You sit down at your computer on a Sunday night and fumble for the right words for a post you are trying to right.
It is not because you can’t come up with anything to say or because your mouth hurts too damn much to write but because of a combination of things.
Parts of your mouth ache and so does your wallet because it knows that the bill that is coming to fix what you have ignored isn’t going to be pretty.
Subscribe At Your Own Risk
There is a certain beauty in those five words.
It lies somewhere between the multiple meanings and references that you can draw from them.
You might interpret those to be specific to the posts that litter and line this blog. You might see it as the writer’s commentary or maybe you’ll find it to mean something else.
Maybe you’ll look at it as I do and think of it in reference to the multiple subscriptions I have to newsletters and magazines.
Because you’ll see a stack of magazines waiting to be read that is matched by an electronic pile of material that requires my attention.
And you’ll understand that time or a lack thereof is the keystone of this particular arch.
You’ll hold an ongoing inner dialogue in which you remind yourself about the critical importance you place upon reading and the need to pare down the pile to be read because time is limited.
Subscribe at your own risk in those terms is about determining what you eliminate from your day so you can make time to read whatever you are thinking about subscribing too.
My children have heard me say that time is a choice.
People who want to be a part of our lives will always work with us to find a way to spend time together and that we should focus our attention on them.
They have heard me say that we always have a choice about how we spend our time and that what we do within those moments speaks volumes.
But they have also heard me say we also need to find ways to turn off our heads and just be.
Spend too much time running on the hamster wheel and you will burn out. Maybe not today and maybe not tomorrow, but one day.
*****
Free time is never as free as we want it to be but the price isn’t always as expensive as we make it out to be.
Unless you skip going to the dentist like I did and then you pay with both physical and emotional discomfort.
Don’t mistake that to mean that I am so wealthy I don’t care about the financial costs associated with the coming visit because I am well aware of what it might be.

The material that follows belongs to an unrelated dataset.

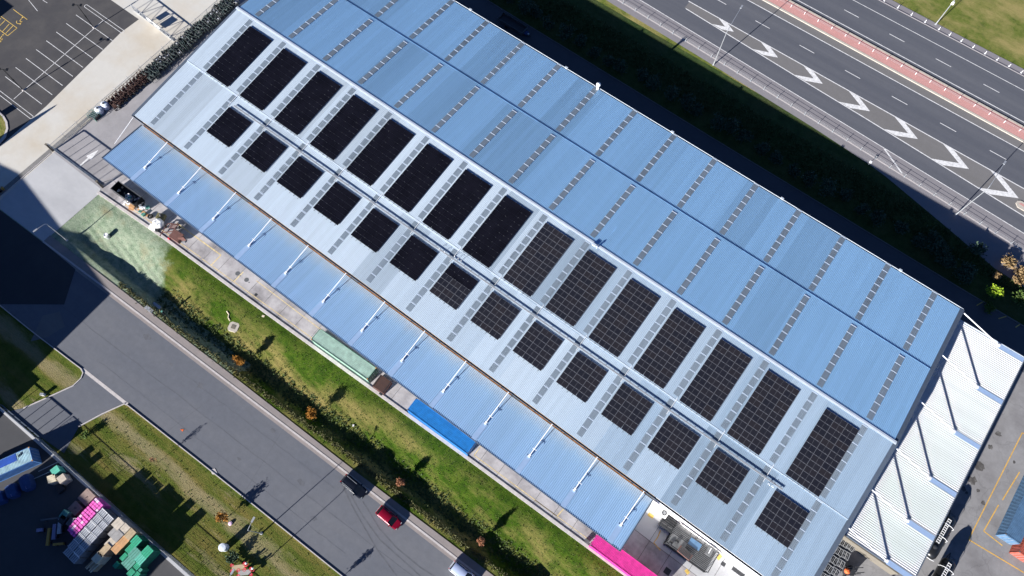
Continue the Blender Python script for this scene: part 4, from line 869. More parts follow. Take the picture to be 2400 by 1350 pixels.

And that ‘what it might be’ bothers me because I know that it could have been less had I gone sooner than later.
It is only partially mitigated by acknowledging I was unemployed during a chunk of that time and thought it was more important to pay for my family’s care than my own.
I figured it was better to roll the dice and see if I could avoid major issues for myself and hope that by sending them they wouldn’t develop anything serious either.
Time & Technology
During the past ten years or so time has been one of the key elements in every smartphone or computer purchase I have made.
Upgrade or replacement was based upon a couple of simple questions:
- How much time do I spend doing things to make the computer/phone work?
- How much am I willing to spend to replace it so that I don’t have to waste time wrestling with dying technology?
For the sake of clarity that doesn’t mean my first option was to dump the computer or phone so that I could buy a new one.
I always tried to find a way to fix the problem first but there always came a time when it didn’t make sense to keep repairing or trying to do so.
It was only when that point was reached that the decision was made to purchase something new. The same sort of rationale went into decisions about cars too.
We All Have Choices To Make
We all have choices to make and the ability to make choices.
Sometimes we forget this.
I try to remind the kids to remember to own their choices.
I try to remind them that friends and family will remember what we did or didn’t do and how we made them feel.
Sometimes it is legitimate. Sometimes we are busy because we are doing important things and sometimes, well the things we are doing aren’t really that important.
Life is all about the choices we make or do not.
Someone pass me my phone, it is time to make the damn appointment.
Kaarina
Ah…time…I share with people that you can’t make time (there are only so many hours in a day and you can’t create more), and you can’t find time (it’s not hiding under a rock), you can only take time…carve out space in your day to do the important things. Know what’s important and do it. Be outcomes focused, not outputs “busy”. Now go take some time and book that appointment ๐ Cheers!
Joshua
Outcomes focused is exactly what I have been trying to teach myself to do.
Busy is great, but it is meaningless when it is not tied to goals.